> _Entries supplied_:
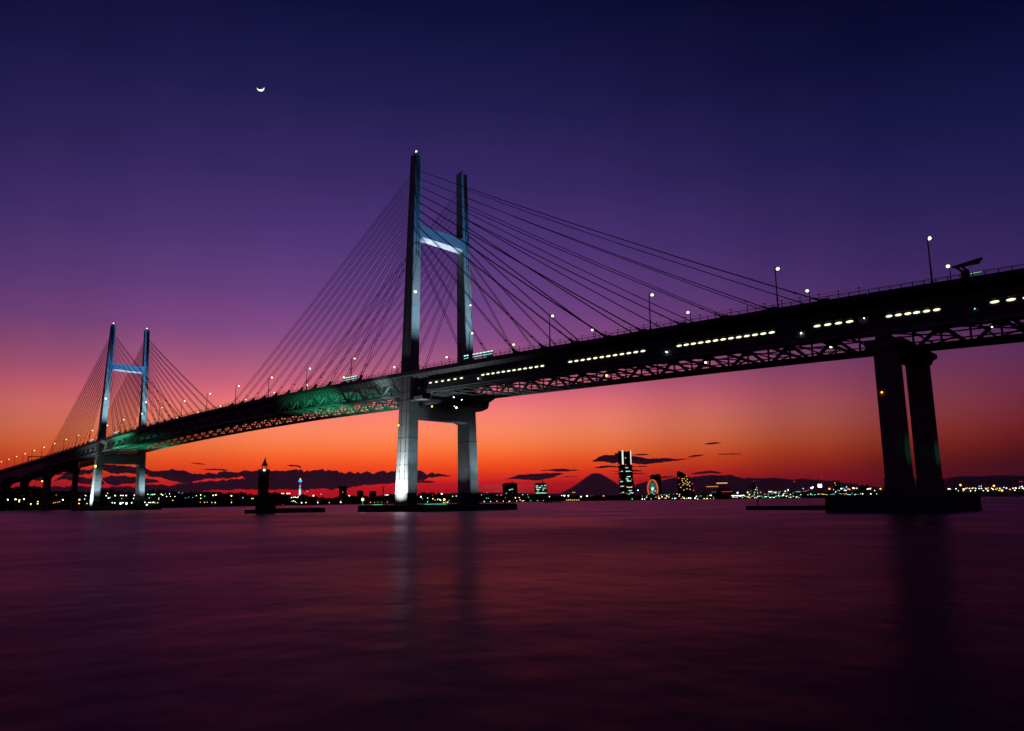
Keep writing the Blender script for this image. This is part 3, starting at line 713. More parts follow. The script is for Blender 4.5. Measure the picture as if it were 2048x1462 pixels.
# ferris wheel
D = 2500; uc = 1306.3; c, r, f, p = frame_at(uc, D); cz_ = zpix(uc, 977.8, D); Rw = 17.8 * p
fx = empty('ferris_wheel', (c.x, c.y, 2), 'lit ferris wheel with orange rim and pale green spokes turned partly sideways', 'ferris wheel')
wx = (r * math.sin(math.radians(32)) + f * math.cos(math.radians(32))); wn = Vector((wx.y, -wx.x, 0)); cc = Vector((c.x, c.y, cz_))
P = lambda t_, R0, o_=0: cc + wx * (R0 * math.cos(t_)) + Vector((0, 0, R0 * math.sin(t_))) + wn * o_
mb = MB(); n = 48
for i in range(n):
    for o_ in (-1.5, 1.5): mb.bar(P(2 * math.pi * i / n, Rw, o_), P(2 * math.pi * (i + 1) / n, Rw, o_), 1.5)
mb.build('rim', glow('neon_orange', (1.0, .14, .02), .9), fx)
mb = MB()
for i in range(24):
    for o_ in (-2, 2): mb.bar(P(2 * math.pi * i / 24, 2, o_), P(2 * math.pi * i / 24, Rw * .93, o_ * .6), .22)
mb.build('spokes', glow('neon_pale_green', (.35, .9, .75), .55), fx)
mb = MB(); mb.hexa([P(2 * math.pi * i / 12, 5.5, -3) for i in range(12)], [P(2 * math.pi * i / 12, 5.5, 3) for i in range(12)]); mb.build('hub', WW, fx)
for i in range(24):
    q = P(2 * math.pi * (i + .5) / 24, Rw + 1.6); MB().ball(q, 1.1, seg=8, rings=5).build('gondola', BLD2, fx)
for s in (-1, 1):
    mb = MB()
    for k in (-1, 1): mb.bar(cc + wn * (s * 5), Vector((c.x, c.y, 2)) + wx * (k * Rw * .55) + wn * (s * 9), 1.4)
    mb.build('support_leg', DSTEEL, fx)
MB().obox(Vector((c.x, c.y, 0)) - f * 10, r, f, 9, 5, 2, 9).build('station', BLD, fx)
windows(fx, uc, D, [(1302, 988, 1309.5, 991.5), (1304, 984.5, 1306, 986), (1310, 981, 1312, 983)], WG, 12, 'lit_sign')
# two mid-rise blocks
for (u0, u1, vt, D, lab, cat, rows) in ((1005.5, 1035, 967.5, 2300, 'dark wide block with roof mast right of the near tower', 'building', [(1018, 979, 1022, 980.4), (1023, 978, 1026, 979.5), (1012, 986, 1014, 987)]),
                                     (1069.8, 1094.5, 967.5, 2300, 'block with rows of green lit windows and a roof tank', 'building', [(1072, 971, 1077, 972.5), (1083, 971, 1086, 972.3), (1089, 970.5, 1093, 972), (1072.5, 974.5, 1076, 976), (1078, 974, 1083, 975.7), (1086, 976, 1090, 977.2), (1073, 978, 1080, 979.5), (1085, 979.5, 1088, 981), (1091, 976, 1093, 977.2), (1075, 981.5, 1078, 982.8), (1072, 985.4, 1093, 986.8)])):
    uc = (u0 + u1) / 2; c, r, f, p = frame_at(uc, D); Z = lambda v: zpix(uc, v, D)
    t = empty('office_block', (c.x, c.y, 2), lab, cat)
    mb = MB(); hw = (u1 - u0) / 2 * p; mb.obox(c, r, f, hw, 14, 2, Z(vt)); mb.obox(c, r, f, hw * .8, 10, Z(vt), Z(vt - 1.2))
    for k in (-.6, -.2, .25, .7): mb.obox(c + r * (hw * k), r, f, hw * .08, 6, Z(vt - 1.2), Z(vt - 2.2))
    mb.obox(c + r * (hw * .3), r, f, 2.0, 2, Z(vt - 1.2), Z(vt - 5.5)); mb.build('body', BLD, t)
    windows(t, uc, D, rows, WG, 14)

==

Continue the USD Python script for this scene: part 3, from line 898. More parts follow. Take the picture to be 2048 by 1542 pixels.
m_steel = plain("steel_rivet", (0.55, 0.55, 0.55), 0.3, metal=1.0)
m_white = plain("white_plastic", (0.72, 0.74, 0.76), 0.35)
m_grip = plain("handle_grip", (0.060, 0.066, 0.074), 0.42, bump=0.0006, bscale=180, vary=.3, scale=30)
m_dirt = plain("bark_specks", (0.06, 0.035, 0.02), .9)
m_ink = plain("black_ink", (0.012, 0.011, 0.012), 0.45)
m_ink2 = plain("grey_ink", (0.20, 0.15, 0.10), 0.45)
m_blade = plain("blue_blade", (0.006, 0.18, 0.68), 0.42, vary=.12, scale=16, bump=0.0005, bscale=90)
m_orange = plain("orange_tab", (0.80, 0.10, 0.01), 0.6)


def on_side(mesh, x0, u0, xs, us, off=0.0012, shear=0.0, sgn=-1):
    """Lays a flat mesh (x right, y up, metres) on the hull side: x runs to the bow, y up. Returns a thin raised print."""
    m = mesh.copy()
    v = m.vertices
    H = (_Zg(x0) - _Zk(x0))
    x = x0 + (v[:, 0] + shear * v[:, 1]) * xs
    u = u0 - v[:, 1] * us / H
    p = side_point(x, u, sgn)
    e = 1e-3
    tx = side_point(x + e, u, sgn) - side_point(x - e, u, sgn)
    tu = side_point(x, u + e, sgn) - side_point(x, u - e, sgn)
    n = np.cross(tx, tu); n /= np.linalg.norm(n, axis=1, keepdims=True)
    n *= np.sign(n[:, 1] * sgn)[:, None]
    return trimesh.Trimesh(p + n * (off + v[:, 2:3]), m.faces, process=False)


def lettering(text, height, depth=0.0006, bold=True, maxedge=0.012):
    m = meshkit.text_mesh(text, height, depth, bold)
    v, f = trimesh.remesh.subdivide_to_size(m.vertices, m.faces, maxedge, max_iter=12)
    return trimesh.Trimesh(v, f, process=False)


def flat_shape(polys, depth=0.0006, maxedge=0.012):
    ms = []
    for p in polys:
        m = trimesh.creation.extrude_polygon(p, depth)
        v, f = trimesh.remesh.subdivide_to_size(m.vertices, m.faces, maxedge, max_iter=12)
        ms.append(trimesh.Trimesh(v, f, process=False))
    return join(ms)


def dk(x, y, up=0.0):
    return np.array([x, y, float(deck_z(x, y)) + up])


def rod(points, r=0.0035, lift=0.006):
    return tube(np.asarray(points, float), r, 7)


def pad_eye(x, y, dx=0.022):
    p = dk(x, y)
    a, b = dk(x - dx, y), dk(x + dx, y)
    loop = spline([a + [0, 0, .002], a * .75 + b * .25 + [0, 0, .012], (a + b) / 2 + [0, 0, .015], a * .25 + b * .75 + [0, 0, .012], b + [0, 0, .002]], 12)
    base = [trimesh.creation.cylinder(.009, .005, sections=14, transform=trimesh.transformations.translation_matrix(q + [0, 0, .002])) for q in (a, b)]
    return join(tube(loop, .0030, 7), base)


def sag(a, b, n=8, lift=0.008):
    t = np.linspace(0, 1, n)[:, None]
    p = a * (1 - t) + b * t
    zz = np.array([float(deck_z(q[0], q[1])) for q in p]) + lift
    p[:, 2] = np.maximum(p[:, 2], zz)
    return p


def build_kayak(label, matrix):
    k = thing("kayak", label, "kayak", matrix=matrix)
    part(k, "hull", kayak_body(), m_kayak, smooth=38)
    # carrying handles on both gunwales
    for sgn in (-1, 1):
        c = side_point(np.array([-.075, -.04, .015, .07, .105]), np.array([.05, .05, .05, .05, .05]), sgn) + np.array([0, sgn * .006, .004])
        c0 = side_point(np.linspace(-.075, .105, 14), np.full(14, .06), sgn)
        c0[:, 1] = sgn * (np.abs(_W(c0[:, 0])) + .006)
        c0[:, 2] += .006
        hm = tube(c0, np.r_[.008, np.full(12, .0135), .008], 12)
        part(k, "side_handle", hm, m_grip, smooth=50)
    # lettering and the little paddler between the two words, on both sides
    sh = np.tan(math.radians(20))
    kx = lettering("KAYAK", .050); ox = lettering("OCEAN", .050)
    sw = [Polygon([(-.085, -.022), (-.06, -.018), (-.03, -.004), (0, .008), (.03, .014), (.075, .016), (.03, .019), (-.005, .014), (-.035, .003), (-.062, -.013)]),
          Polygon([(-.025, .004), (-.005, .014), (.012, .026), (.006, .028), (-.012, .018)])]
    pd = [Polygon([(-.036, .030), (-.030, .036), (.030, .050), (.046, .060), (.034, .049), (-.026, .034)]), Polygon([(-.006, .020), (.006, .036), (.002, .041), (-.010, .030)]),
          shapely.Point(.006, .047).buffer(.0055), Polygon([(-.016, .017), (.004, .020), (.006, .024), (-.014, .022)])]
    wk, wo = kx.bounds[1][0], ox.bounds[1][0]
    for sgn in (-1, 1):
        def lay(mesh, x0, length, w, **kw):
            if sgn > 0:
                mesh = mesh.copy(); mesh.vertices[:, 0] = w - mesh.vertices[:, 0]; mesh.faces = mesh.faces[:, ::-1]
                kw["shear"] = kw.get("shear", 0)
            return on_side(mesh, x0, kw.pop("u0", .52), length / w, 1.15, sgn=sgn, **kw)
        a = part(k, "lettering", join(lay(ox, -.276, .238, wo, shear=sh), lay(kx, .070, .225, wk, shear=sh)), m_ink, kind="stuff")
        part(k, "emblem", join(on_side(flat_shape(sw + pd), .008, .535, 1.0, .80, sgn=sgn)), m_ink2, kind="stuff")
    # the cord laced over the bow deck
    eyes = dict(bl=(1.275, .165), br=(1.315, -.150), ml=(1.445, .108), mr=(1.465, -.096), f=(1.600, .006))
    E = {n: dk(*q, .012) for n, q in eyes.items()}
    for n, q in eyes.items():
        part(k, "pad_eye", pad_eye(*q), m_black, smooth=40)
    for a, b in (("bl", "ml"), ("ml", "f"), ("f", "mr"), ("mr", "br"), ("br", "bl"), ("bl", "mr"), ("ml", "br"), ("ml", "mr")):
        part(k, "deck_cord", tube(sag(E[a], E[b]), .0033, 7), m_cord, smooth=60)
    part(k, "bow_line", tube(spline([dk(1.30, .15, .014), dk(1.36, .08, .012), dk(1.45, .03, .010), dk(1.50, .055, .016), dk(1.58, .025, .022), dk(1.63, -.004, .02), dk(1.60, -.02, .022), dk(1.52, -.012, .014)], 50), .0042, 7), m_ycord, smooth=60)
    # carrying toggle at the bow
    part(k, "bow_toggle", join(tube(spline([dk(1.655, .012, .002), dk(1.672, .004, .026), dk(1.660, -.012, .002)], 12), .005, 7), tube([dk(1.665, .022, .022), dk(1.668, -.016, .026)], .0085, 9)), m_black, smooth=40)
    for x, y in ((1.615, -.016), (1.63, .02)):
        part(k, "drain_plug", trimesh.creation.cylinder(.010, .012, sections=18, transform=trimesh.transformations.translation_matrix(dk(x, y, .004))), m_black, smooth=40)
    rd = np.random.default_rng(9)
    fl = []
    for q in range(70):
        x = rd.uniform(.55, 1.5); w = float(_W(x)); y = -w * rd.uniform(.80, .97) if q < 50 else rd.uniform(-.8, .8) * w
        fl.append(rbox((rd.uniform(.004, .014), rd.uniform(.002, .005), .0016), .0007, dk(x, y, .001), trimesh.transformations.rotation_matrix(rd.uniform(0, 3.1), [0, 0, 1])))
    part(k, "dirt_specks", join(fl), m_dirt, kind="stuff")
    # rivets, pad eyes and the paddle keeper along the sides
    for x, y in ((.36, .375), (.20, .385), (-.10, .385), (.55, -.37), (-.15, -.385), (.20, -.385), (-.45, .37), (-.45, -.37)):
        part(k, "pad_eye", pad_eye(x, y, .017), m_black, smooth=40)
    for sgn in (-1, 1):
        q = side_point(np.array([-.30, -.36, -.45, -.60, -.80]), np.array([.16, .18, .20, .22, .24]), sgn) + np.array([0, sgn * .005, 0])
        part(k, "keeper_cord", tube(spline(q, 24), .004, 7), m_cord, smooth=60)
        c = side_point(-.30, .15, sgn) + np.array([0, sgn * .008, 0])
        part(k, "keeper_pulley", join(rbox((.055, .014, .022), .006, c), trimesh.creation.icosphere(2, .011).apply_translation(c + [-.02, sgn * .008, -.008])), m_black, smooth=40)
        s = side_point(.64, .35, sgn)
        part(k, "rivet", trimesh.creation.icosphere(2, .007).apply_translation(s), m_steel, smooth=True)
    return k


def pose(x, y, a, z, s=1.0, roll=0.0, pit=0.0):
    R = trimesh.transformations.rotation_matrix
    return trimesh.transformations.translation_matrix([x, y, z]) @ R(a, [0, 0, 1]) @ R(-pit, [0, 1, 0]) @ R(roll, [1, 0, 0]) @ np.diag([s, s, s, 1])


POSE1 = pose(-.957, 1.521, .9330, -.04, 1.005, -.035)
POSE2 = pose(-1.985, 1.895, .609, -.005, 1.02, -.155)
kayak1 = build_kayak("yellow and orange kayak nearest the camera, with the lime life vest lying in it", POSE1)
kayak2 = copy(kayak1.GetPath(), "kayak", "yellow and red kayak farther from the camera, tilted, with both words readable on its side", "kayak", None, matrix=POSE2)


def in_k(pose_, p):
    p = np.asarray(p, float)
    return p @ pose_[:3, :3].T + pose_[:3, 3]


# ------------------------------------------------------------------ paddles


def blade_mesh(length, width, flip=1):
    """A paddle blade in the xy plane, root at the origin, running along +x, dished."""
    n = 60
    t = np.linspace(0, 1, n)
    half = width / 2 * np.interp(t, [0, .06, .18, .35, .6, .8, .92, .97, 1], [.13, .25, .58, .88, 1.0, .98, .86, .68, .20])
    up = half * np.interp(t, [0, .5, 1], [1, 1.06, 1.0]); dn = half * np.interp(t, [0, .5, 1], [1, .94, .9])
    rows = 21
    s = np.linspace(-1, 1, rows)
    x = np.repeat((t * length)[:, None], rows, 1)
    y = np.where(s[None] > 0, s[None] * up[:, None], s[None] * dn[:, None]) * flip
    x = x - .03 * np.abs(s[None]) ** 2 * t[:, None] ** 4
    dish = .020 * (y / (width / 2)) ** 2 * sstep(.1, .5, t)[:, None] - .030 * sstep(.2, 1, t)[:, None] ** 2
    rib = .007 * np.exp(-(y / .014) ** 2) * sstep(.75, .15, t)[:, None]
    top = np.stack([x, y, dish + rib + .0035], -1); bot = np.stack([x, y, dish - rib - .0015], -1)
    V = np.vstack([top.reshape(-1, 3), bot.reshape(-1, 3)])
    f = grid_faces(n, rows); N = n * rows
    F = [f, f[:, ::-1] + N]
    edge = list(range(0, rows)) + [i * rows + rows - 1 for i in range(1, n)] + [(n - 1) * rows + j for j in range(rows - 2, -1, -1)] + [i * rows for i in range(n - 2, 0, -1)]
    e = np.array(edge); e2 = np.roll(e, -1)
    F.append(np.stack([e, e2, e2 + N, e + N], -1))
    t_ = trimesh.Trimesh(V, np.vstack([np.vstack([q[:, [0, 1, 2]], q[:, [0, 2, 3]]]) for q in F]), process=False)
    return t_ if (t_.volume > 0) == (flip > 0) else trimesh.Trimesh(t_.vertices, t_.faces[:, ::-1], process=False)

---

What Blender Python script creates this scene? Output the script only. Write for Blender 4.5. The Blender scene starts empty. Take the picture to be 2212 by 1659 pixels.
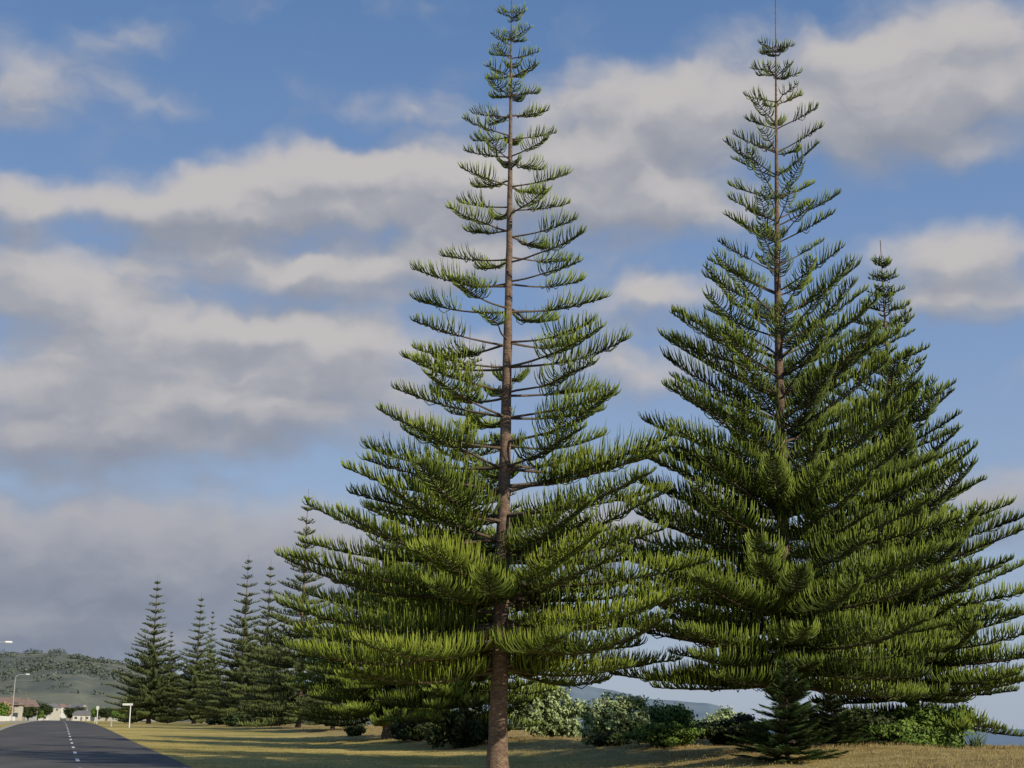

> _Goal_: From the data above, show each line that contains "empty".

> _Solution for this task_:
fx = empty('ferris_wheel', (c.x, c.y, 2), 'lit ferris wheel with orange rim and pale green spokes turned partly sideways', 'ferris wheel')
    t = empty('office_block', (c.x, c.y, 2), lab, cat)
What Blender Python script creates this scene? Output the script only. Write for Blender 4.5. The Blender scene starts empty. Take the picture to be 2212 by 1659 pixels.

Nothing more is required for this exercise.